**Goal:**
Each line that contains the string "scene" counts once; report how many such lines appear in the data, as a number only.

**Source data:**
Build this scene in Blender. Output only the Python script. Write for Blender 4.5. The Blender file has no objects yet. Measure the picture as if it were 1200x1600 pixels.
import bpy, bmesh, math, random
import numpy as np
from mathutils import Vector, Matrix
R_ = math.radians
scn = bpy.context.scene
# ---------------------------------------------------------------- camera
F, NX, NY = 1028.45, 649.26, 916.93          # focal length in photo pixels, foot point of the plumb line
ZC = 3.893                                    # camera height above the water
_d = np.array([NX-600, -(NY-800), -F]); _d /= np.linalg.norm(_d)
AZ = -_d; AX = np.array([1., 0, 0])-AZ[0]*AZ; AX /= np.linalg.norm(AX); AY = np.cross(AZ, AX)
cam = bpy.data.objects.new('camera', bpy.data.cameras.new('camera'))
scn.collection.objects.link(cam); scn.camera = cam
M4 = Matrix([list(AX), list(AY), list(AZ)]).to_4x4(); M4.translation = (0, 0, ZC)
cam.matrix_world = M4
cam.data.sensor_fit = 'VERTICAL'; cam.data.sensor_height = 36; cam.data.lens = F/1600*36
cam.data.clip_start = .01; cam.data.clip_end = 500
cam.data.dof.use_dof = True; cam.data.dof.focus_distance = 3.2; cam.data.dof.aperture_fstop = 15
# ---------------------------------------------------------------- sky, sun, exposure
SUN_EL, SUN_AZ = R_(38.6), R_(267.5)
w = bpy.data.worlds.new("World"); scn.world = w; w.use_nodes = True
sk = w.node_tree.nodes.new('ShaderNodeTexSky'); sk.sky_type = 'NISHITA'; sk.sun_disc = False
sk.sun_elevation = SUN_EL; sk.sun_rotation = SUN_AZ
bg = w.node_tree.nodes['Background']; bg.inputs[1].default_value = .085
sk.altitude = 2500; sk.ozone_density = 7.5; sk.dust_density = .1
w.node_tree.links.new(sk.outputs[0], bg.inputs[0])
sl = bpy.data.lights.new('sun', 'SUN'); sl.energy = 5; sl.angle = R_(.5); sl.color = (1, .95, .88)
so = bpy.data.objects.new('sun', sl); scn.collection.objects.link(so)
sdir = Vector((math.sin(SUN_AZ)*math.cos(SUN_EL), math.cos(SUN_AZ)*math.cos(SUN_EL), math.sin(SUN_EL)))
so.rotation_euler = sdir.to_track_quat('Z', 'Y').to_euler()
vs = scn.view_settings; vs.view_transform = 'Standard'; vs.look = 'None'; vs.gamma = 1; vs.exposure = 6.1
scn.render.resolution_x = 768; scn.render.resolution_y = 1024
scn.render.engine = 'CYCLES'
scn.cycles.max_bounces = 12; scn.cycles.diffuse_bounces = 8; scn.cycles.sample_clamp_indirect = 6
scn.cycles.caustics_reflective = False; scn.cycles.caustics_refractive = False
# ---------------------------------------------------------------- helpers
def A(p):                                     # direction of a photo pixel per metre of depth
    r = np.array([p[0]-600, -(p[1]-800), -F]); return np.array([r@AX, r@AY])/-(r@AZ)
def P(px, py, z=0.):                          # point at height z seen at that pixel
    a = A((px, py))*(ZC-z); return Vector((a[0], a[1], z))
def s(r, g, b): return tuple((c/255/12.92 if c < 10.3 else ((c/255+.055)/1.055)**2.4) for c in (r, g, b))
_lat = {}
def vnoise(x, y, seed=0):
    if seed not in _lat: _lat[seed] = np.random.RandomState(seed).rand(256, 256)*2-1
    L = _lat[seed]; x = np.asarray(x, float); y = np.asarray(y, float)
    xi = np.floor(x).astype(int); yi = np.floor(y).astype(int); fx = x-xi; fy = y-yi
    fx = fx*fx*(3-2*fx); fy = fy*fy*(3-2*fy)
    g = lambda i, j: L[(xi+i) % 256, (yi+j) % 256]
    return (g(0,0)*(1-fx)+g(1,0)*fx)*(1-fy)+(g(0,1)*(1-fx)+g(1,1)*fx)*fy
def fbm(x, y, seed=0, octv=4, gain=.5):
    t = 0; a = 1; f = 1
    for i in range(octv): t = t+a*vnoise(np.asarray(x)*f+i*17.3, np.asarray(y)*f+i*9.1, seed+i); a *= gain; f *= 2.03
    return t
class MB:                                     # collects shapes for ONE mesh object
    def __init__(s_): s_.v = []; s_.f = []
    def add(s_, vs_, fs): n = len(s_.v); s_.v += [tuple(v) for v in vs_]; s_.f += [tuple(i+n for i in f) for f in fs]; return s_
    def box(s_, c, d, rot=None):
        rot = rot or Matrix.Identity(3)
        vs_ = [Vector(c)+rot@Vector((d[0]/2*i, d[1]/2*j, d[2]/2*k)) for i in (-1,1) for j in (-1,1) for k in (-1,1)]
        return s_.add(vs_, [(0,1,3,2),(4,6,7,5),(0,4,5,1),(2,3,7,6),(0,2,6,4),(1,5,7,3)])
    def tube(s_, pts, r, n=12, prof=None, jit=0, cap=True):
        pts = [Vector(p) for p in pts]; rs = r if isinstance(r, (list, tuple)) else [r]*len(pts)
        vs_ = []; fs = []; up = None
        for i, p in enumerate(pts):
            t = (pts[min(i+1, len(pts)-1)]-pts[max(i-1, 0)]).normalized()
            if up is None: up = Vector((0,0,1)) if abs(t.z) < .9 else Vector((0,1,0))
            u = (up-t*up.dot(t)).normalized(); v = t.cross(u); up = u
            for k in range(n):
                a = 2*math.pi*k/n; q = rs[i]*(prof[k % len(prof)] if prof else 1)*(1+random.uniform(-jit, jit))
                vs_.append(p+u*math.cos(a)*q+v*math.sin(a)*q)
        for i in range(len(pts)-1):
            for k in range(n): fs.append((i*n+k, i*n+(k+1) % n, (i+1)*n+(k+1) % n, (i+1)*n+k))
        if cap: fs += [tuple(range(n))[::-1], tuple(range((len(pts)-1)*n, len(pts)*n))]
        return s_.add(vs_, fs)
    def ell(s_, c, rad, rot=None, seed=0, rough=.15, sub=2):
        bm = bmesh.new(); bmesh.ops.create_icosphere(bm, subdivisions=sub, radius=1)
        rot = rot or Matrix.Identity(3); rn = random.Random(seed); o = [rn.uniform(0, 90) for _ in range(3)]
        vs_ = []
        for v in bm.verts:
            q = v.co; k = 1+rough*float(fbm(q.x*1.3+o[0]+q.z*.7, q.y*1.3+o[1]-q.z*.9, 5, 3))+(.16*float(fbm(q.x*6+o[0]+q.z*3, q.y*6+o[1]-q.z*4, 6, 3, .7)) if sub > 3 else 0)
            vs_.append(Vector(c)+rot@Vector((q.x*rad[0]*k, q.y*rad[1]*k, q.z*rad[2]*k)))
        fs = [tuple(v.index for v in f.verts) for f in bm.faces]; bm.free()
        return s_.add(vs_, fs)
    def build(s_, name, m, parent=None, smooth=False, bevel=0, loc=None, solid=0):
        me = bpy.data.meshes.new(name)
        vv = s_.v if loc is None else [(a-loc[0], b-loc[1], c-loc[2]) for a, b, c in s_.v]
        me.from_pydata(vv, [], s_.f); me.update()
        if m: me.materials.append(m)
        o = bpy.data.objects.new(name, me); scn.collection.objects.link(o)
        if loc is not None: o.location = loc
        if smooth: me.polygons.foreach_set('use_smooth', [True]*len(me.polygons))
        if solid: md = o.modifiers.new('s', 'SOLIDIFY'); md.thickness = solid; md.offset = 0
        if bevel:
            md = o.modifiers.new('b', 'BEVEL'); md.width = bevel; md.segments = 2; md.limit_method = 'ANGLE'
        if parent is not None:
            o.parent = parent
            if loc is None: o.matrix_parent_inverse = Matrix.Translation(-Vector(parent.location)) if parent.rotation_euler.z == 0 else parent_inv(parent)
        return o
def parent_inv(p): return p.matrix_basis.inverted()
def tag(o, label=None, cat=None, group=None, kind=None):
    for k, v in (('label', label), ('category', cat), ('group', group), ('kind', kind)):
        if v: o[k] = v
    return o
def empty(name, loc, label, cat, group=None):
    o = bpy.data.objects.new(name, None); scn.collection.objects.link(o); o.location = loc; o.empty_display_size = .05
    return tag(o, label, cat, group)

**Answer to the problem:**
2